Congress moved in 2006 to effectively ban payday lending for military personnel by imposing a 36% interest-rate cap for such borrowers, and 15 states either prohibit the practice outright or have similar caps. But the loans are virtually unregulated in two dozen other states, a situation that is intolerable. The Gutierrez bill – if passed – would cap the annual interest rate for a payday loan at 391%, ban so-called “rollovers” — where a borrower who can’t afford to pay off the loan essentially renews it and pays large fees — and prevent lenders from suing borrowers or docking their wages to collect the debt.
But consumer groups say the legislation would do little to crack down on the most egregious payday lending practices. They argue it would for the first time lend federal legitimacy to usurious loans and undermine successful efforts under way in several states to slap tougher limits on the practice. Jean Ann Fox, who is with the Consumer Federation of America, says:
We don’t believe that this is going to protect consumers. It would in fact condone the payday lending that can be extremely harmful to the people who can least afford it.
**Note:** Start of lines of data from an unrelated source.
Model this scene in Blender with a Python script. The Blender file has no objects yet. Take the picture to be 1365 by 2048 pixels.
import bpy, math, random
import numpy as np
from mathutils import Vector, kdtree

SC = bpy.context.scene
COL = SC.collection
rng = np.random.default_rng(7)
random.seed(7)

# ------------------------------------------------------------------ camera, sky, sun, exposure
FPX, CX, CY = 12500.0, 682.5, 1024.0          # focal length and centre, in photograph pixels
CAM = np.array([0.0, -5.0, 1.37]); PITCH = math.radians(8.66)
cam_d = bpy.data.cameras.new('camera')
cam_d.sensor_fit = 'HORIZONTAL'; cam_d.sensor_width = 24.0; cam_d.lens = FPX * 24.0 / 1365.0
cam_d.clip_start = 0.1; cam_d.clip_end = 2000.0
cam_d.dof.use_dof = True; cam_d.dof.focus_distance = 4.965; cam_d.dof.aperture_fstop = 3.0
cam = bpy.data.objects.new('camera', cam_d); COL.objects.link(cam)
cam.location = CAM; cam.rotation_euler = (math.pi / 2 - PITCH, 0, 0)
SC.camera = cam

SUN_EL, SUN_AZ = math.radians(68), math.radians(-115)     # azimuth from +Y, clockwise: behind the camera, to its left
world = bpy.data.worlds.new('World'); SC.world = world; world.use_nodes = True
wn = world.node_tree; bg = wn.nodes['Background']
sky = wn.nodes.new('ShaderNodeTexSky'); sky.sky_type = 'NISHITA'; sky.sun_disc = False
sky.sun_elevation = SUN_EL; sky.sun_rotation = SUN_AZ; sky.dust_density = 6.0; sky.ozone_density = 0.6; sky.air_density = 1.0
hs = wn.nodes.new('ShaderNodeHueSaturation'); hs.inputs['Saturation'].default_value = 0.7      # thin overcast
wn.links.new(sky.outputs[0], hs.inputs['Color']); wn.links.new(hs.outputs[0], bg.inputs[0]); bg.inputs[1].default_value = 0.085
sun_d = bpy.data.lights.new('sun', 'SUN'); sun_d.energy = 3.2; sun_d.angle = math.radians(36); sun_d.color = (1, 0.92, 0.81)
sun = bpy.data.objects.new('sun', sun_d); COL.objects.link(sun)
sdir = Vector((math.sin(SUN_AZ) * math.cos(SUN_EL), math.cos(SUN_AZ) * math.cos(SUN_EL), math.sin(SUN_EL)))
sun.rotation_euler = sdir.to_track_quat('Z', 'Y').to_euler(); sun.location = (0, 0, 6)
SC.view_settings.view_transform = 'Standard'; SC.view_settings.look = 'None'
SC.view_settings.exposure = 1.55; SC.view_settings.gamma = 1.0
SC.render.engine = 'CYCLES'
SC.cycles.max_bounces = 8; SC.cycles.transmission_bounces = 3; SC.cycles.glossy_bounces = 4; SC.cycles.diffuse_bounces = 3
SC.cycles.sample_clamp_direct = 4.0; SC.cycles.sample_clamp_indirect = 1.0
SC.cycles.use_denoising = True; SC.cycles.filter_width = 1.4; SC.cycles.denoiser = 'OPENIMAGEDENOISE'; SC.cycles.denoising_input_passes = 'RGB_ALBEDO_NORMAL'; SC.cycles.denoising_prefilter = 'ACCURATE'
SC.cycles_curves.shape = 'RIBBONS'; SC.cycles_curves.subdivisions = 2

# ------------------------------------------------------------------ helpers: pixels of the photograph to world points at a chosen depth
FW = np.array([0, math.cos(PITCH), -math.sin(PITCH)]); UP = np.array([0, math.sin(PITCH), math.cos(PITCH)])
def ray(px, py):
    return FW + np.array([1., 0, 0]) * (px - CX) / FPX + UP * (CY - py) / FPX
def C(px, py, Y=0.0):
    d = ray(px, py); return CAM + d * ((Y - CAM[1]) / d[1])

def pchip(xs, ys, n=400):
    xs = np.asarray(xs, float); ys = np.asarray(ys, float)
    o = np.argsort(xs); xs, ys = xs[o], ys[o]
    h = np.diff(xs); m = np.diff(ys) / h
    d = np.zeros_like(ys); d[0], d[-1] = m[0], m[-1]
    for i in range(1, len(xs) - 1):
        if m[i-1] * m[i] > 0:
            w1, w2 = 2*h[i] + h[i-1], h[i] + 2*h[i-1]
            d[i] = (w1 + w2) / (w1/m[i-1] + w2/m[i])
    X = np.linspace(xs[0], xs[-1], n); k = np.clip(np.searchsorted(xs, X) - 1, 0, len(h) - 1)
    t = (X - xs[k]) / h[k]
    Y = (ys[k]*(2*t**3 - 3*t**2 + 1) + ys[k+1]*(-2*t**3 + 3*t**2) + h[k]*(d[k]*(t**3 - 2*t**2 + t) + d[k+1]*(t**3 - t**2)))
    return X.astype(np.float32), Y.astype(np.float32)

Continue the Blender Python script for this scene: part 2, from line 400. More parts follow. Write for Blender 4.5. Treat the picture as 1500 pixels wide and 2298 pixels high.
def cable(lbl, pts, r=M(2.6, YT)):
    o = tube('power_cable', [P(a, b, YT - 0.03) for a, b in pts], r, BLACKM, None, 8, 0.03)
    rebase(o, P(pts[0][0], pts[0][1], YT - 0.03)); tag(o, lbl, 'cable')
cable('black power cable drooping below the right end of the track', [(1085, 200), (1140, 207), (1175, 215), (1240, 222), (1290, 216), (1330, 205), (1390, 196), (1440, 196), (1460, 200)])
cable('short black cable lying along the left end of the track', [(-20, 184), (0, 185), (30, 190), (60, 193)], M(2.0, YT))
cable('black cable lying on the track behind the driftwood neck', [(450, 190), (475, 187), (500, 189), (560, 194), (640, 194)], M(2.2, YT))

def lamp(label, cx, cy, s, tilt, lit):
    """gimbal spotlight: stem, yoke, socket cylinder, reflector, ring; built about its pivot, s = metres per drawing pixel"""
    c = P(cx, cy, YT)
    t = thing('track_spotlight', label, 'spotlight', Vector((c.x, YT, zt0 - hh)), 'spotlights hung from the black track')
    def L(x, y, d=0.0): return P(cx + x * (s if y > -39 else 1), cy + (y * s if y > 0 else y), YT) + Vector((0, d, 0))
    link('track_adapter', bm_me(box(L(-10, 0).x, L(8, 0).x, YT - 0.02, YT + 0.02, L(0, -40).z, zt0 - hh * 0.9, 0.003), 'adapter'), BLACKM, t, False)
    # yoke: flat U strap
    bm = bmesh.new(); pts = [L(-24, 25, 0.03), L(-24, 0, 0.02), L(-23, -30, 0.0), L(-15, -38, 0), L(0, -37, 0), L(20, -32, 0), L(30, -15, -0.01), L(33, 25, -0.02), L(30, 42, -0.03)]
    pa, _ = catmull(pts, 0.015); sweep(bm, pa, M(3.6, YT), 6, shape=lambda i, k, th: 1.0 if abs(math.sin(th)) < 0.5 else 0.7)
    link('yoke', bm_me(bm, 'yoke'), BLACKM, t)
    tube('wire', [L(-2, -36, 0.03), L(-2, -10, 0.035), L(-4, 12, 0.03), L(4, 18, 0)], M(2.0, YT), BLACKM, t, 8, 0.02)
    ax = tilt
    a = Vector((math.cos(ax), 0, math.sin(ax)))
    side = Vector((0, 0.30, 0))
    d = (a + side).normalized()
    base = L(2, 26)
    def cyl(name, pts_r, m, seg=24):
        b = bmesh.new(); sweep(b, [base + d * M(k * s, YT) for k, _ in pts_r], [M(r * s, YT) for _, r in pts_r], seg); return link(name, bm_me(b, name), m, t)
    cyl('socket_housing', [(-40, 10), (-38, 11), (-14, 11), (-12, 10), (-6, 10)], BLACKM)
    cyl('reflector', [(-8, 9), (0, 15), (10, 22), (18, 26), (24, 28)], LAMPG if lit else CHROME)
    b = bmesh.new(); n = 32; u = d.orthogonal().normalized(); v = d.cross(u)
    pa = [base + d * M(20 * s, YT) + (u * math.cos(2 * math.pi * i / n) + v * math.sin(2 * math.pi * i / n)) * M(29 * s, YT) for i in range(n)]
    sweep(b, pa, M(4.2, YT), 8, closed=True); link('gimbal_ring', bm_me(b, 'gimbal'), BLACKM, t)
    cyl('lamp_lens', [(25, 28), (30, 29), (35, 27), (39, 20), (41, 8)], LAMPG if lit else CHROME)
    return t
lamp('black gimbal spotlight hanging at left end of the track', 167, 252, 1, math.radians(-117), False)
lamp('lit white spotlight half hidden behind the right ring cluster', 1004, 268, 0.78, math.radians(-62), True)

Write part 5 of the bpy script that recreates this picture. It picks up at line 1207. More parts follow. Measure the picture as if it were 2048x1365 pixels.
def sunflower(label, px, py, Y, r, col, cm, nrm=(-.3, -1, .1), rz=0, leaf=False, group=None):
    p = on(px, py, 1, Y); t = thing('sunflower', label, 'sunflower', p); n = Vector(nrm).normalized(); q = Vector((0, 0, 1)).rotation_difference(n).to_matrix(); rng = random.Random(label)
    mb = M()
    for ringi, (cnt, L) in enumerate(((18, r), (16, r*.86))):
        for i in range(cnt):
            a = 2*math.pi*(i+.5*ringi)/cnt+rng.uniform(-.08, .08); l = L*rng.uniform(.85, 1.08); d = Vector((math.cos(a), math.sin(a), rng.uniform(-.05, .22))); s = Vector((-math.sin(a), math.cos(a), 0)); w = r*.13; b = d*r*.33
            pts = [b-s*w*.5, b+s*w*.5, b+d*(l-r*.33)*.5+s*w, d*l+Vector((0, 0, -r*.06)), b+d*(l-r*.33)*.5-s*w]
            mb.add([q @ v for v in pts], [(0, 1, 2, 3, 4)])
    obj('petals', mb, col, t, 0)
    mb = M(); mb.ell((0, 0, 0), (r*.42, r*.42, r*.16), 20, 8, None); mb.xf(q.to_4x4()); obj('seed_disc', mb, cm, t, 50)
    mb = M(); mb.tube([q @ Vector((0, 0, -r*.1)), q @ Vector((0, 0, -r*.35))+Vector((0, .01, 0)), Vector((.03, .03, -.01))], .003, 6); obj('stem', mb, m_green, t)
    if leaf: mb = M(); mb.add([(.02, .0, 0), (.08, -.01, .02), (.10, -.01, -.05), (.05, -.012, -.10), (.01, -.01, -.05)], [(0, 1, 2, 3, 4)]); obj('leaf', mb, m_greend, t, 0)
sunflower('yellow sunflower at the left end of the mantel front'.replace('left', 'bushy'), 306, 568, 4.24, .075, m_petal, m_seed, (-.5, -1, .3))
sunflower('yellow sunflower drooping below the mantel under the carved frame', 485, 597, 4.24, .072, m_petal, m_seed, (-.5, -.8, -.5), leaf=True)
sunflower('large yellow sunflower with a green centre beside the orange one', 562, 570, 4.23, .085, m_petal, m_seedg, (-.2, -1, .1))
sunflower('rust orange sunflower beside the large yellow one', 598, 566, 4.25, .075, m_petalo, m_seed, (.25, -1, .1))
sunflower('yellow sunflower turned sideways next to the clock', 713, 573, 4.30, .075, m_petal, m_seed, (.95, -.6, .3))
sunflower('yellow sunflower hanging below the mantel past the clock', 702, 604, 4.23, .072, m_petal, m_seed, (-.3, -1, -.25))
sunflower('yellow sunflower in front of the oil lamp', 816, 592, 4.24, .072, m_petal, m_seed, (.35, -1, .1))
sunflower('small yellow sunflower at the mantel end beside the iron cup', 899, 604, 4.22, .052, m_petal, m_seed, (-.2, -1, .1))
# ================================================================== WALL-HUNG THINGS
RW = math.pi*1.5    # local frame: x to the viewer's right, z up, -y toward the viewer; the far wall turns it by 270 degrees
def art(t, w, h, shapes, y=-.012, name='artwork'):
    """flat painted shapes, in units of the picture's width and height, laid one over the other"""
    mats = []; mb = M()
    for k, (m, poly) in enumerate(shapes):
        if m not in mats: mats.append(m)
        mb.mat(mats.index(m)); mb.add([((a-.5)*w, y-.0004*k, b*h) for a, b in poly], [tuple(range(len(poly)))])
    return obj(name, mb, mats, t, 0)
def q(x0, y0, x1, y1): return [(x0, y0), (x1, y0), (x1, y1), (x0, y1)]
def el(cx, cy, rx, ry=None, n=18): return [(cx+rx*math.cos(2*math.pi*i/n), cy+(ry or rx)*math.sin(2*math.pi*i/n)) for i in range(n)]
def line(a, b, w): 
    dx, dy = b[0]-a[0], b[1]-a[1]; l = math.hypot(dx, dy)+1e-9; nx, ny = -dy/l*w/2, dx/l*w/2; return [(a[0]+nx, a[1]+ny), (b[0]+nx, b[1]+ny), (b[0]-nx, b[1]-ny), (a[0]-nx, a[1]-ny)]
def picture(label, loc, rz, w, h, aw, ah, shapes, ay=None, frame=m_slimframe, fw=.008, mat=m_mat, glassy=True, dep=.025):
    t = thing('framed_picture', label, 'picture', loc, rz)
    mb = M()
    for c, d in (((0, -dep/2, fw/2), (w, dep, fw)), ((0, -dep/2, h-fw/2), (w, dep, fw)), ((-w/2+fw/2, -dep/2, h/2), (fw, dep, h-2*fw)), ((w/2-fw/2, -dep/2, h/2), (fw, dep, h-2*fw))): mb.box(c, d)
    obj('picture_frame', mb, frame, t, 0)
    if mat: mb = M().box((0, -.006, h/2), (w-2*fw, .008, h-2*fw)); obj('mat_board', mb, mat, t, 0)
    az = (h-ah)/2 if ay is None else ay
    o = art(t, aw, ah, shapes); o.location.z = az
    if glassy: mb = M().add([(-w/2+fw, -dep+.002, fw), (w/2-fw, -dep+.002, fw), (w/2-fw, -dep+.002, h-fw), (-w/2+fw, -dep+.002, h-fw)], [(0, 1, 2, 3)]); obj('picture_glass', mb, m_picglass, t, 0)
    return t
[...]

Ms. Fox testified before Rep. Gutierrez’s subcommittee on behalf of seven consumer groups that are rightly outraged about the measure. They’re pushing to cap all lending interest rates at 36% annually. But it appears the lobbying activities by the payday lenders is paying off. The payday lending industry’s trade association has spent more than $1 million annually for each of the last four years lobbying Congress, including $1.4 million last year, according to disclosures filed with Congress. It has beefed up its team of Washington hired guns to a dozen lobby firms, including well-connected financial services lobbyists Tim Rupli and Wright Andrews, who each have firms bearing their names.
Campaign giving has greatly increased in recent years. The industry also formed a political action committee that contributed more than $200,000 in 2007 and 2008, much of that to lawmakers who serve on the Senate Banking and House Financial Services committees, according to Federal Election Commission filings compiled by the Center for Responsive Politics. Those committees have jurisdiction over the industry. In addition to their trade association, individual payday lending companies including Cash America Inc. and Advance America Cash Advance, have also stepped up their political activities. Hopefully, President Obama and his allies in the House and Senate will prevail over the forces of evil and win this battle.